EXERCISE TASK: Everything from the first line of the data through the line with "COL = sc.collection" is to be echoed exactly, minus the pictures.

INFORMATION SUPPLIED:

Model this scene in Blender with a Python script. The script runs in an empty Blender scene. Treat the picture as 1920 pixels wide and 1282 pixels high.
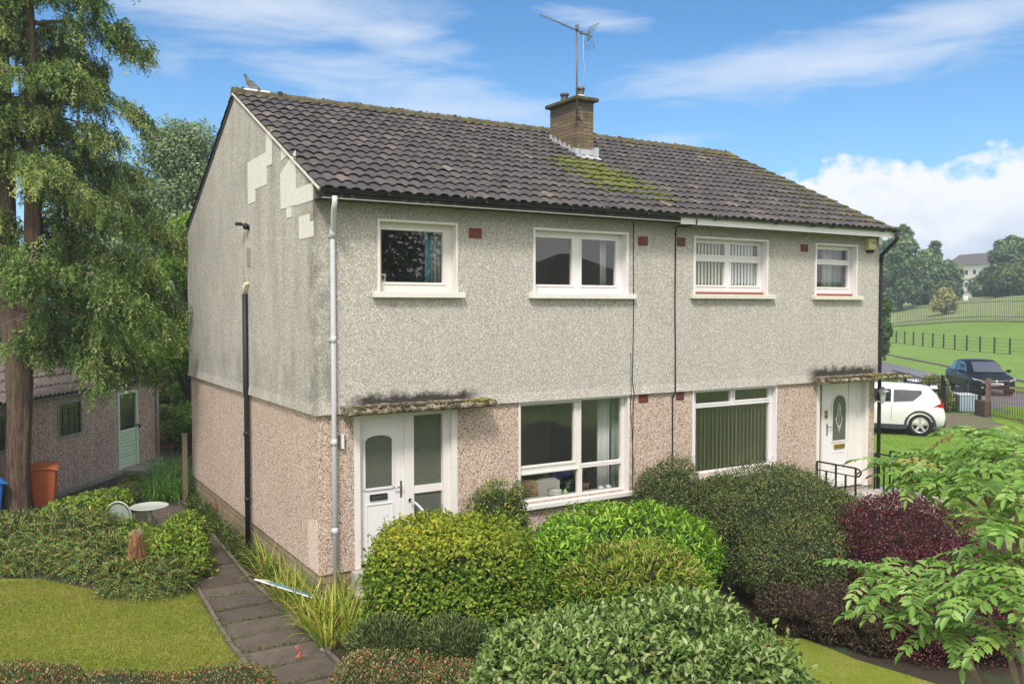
import bpy, bmesh, math, random
import numpy as np
from mathutils import Vector, Matrix
from math import sin, cos, pi, radians, atan2, sqrt
random.seed(7); rng = np.random.default_rng(11)
sc = bpy.context.scene
COL = sc.collection

# ---------------------------------------------------------------- camera
FPX = 1629.05; CAM = np.array([-4.1113, -12.1984, 3.8958]); YAW, PIT, ROL = .5462, .0385, -.0011
_f = np.array([sin(YAW)*cos(PIT), cos(YAW)*cos(PIT), -sin(PIT)])
_r0 = np.array([cos(YAW), -sin(YAW), 0.]); _u0 = np.cross(_r0, _f)
_r = _r0*cos(ROL)+_u0*sin(ROL); _u = -_r0*sin(ROL)+_u0*cos(ROL)
cam = bpy.data.objects.new('camera', bpy.data.cameras.new('camera')); COL.objects.link(cam)
cam.matrix_world = Matrix(((_r[0], _u[0], -_f[0], CAM[0]), (_r[1], _u[1], -_f[1], CAM[1]), (_r[2], _u[2], -_f[2], CAM[2]), (0, 0, 0, 1)))
cam.data.sensor_width = 36; cam.data.lens = 36*FPX/1920; cam.data.clip_end = 3000; cam.data.clip_start = .1
sc.camera = cam
def ray(x, y): return _f+_r*(x-960)/FPX-_u*(y-641)/FPX
def at(x, y, d): return CAM+ray(x, y)*d                      # point at a measured distance
def on(x, y, ax, v):                                         # point on a measured plane
    d = ray(x, y); return CAM+d*(v-CAM[ax])/d[ax]

# ---------------------------------------------------------------- light
SUN_EL, SUN_AZ = radians(50), radians(218)     # azimuth clockwise from +Y
sun = bpy.data.objects.new('sun', bpy.data.lights.new('sun', 'SUN')); COL.objects.link(sun)
sun.data.energy = 2.1; sun.data.angle = radians(11); sun.data.color = (1, .95, .88)
sun.rotation_euler = (radians(90)-SUN_EL, 0, pi-SUN_AZ)
sc.view_settings.view_transform = 'Standard'; sc.view_settings.look = 'None'
sc.view_settings.exposure = .68; sc.view_settings.gamma = 1
sc.cycles.max_bounces = 6; sc.cycles.transparent_max_bounces = 16; sc.cycles.diffuse_bounces = 2
sc.cycles.glossy_bounces = 3; sc.cycles.sample_clamp_indirect = 6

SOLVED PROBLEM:
Model this scene in Blender with a Python script. The script runs in an empty Blender scene. Treat the picture as 1920 pixels wide and 1282 pixels high.
import bpy, bmesh, math, random
import numpy as np
from mathutils import Vector, Matrix
from math import sin, cos, pi, radians, atan2, sqrt
random.seed(7); rng = np.random.default_rng(11)
sc = bpy.context.scene
COL = sc.collection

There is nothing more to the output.